TORONTO (Reuters) - A federal court judge made “palpable and overriding” errors when she found a Canada-U.S. agreement to turn back asylum-seekers violated individuals’ right to life, liberty and security of the person, a government lawyer argued Tuesday.
The Canadian government returned to court for a two-day hearing to defend the Safe Third Country Agreement after the pact was found unlawful last year. Under the agreement, signed in 2002, asylum-seekers trying to enter Canada or the U.S. through a land border crossing are turned back on the basis they should make their claim in the first safe country in which they arrived.
Not all turned-back asylum-seekers are subject to immigration detention in the U.S. and the U.S. immigration detention system is subject to checks and balances, Canada’s government argued in defending its agreement.

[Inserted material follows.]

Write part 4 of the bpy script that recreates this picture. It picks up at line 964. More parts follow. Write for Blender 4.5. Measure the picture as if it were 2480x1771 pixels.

A victory for the government would mean asylum-seekers would continue to be turned back at the Canadian border under conditions a court found violated their rights. A loss would force Ottawa to rethink refugee management at the world’s longest undefended border.
Last year, a Canadian federal judge found the treaty violates Canada’s Charter of Rights and Freedoms, in part because of the likelihood people turned back to the United States would be detained, and also due to the conditions under which they would be detained.
The judge had an “erroneous” understanding of U.S. detention law, government lawyer Martin Anderson said, adding that detention is discretionary and relies on due process, and Canada has “safety valves” in place to protect individuals’ rights.
The experiences of the litigants, one of whom was detained for weeks, is not representative, the government lawyer said.
The laws in question do not require Canadian officials to turn back individuals in circumstances that would “shock the conscience” of Canadians, the government’s written submission ahead of Tuesday’s hearing read.
The Canadian government has indicated it wants to expand the agreement to cover the whole border, not just formal ports of entry.
During former U.S. President Donald Trump’s term in office, tens of thousands of asylum seekers crossed the Canada-U.S. border in between formal border crossings to skirt the agreement.
President Joe Biden has pursued a more immigrant-friendly agenda in his first weeks in office. But Canada cannot use that to argue for the United States as a safe country because an appeal has to deal with what is already on the record.
The argument defending U.S. immigration detention “flies in the face of [Canada’s] public persona as a refugee-welcoming country that purports to support humanitarian endeavours around the world,” said Jamie Chai Yun Liew, a law professor at the University of Ottawa with a focus on immigration law.
And problematic U.S. practices were not specific to Trump, Liew said.